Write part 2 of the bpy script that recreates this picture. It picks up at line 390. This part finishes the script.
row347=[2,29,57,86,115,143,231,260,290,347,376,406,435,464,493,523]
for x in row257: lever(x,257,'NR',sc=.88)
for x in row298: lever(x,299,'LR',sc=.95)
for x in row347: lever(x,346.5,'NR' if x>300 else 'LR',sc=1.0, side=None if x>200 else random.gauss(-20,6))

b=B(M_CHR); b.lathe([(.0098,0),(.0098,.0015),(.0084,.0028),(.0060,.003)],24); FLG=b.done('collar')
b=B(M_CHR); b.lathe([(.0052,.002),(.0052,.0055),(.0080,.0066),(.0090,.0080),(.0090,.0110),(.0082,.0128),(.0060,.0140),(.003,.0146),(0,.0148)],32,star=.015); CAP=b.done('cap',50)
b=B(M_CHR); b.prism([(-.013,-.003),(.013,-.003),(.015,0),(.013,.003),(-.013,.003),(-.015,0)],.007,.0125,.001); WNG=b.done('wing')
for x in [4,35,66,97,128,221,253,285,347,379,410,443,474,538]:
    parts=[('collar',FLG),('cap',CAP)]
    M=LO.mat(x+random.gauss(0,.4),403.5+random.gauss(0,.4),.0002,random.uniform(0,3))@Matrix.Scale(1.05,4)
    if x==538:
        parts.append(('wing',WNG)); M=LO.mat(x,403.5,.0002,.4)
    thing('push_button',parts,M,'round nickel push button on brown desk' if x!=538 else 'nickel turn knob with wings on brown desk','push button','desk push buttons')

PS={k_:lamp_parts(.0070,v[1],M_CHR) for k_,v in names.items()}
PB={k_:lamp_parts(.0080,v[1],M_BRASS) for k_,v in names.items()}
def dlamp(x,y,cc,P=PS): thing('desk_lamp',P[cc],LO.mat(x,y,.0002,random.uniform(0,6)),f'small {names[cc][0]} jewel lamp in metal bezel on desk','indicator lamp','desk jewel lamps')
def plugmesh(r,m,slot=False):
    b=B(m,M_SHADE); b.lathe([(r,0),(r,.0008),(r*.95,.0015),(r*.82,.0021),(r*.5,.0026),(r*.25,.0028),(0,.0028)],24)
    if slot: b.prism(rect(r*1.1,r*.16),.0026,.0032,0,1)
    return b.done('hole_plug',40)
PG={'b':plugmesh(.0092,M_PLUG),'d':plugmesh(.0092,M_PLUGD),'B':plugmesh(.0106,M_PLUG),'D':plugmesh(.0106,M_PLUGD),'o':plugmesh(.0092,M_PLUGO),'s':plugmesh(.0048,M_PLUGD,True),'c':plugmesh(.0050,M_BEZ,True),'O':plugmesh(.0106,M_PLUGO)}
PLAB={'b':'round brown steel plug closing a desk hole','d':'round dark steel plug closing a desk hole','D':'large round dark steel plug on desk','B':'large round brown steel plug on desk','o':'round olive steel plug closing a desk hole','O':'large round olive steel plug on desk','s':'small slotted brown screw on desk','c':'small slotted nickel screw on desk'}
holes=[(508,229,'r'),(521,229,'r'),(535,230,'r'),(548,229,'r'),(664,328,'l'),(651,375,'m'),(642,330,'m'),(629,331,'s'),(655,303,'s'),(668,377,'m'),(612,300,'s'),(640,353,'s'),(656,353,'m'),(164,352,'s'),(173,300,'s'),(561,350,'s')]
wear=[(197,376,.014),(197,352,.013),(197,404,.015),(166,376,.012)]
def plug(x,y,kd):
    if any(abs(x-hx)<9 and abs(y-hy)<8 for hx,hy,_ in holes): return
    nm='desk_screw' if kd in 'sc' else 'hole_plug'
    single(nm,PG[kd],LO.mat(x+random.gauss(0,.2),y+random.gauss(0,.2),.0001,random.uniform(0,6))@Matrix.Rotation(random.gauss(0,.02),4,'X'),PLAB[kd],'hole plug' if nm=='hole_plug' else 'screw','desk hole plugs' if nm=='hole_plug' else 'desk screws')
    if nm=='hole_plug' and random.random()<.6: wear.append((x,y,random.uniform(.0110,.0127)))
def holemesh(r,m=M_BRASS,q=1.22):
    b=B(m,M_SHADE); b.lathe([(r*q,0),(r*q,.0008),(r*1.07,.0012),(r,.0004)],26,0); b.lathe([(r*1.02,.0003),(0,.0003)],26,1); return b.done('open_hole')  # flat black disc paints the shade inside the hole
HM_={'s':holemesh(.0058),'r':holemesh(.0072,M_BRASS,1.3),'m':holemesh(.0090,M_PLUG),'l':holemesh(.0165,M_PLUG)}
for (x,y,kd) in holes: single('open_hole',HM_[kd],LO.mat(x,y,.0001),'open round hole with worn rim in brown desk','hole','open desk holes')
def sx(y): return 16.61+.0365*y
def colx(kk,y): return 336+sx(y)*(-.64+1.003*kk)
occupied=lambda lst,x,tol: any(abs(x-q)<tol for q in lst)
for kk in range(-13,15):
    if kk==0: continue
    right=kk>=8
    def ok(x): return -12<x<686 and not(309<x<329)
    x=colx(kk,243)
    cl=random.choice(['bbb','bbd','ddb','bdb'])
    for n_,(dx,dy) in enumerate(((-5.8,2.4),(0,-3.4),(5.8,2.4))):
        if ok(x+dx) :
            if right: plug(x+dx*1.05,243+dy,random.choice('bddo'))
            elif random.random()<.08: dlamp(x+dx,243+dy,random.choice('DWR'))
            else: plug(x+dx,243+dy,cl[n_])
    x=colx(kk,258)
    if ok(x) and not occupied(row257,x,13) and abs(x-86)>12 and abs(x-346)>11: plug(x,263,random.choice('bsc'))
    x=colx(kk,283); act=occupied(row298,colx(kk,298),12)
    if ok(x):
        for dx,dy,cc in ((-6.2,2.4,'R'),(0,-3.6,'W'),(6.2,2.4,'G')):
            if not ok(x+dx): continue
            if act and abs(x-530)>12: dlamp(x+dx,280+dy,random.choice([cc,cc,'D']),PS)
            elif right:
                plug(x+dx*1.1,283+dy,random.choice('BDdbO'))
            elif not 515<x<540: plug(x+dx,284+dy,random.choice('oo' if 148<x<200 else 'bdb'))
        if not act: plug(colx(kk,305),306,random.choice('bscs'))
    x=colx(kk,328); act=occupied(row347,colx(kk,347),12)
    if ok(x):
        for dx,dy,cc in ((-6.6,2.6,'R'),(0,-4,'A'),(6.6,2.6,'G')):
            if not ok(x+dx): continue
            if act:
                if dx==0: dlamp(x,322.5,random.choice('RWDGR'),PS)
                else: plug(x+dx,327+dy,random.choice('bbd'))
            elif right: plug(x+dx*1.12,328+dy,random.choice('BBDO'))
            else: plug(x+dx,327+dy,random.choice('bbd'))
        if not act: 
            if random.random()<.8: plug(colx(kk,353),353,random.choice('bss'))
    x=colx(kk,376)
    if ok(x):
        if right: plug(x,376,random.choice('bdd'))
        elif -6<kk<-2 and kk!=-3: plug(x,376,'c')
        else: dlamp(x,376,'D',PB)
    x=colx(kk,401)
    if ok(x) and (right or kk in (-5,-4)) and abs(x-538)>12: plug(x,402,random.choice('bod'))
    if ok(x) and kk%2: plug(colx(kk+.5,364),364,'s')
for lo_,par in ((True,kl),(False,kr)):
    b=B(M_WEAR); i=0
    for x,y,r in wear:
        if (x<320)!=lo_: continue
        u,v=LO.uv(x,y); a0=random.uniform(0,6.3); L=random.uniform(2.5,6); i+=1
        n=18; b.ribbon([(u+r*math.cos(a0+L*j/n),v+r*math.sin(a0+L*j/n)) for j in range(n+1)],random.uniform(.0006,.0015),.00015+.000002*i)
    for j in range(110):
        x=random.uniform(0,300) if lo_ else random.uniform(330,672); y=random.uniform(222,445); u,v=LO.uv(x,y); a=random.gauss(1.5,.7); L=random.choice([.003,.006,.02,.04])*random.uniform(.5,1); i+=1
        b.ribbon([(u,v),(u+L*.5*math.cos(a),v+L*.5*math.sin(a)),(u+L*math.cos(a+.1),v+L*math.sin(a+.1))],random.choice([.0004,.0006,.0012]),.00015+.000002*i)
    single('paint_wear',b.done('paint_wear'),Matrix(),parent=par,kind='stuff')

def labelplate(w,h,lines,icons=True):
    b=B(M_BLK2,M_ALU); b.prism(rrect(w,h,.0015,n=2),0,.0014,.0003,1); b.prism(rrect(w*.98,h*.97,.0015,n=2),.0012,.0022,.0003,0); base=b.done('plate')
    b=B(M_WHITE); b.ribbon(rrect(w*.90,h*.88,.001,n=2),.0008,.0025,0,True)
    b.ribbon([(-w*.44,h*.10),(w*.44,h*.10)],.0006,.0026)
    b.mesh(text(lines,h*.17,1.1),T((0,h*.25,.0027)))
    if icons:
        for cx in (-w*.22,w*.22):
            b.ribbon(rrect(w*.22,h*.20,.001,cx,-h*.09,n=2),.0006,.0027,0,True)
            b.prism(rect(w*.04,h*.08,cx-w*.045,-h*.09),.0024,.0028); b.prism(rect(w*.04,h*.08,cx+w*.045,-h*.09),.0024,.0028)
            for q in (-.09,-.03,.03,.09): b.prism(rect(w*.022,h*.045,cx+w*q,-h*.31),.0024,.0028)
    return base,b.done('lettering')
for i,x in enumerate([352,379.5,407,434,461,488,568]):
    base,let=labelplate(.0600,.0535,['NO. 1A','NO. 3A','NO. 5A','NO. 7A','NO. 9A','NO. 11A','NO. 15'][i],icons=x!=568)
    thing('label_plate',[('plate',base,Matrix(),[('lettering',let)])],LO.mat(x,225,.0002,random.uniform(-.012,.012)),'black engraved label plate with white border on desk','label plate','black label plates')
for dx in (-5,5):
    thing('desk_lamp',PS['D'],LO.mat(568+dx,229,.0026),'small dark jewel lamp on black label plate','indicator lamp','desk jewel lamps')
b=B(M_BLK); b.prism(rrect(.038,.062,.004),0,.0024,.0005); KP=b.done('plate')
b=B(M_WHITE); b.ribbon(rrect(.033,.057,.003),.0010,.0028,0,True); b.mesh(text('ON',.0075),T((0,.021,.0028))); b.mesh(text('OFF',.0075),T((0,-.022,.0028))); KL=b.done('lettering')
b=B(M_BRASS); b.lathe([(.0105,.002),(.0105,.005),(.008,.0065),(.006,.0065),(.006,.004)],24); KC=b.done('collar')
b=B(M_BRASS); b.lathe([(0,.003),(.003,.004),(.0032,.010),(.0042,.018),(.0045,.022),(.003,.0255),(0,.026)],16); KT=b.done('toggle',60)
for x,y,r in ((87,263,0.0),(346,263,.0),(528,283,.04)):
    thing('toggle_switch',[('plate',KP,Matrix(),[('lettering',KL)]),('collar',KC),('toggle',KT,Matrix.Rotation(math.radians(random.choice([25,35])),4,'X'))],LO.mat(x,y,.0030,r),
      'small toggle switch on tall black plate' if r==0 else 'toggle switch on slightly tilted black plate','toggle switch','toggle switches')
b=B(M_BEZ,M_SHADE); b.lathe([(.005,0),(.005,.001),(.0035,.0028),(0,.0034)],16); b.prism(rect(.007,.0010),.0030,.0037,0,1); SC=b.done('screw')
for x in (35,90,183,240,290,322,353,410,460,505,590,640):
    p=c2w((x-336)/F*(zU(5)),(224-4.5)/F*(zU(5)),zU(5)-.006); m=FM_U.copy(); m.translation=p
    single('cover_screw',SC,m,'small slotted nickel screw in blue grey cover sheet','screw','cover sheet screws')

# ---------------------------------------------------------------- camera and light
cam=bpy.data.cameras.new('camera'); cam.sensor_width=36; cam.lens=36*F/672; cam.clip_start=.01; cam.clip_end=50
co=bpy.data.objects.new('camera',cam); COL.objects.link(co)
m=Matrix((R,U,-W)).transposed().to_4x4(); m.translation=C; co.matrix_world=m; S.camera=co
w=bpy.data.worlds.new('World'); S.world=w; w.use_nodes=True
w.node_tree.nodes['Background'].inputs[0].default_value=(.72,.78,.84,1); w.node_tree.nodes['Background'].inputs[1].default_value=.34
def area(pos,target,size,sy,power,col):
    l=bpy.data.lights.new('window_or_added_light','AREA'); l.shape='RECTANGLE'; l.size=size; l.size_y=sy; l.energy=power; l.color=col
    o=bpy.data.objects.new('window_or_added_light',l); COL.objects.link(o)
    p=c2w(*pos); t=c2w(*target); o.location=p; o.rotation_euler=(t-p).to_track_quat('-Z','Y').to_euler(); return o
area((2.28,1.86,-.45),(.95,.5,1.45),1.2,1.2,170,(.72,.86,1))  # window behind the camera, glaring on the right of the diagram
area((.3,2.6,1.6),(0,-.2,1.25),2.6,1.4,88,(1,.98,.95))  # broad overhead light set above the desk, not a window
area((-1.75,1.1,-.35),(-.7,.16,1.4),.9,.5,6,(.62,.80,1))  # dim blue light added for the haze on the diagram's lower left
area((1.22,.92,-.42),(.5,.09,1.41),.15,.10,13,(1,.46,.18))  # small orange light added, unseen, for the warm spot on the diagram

++++++++++

Set task:
Repeat, exactly and only, the lines from the beginning of the material through the line that contains "for x in row347: lever(x,346.5,'NR'".

Task result:
Write part 2 of the bpy script that recreates this picture. It picks up at line 390. This part finishes the script.
row347=[2,29,57,86,115,143,231,260,290,347,376,406,435,464,493,523]
for x in row257: lever(x,257,'NR',sc=.88)
for x in row298: lever(x,299,'LR',sc=.95)
for x in row347: lever(x,346.5,'NR' if x>300 else 'LR',sc=1.0, side=None if x>200 else random.gauss(-20,6))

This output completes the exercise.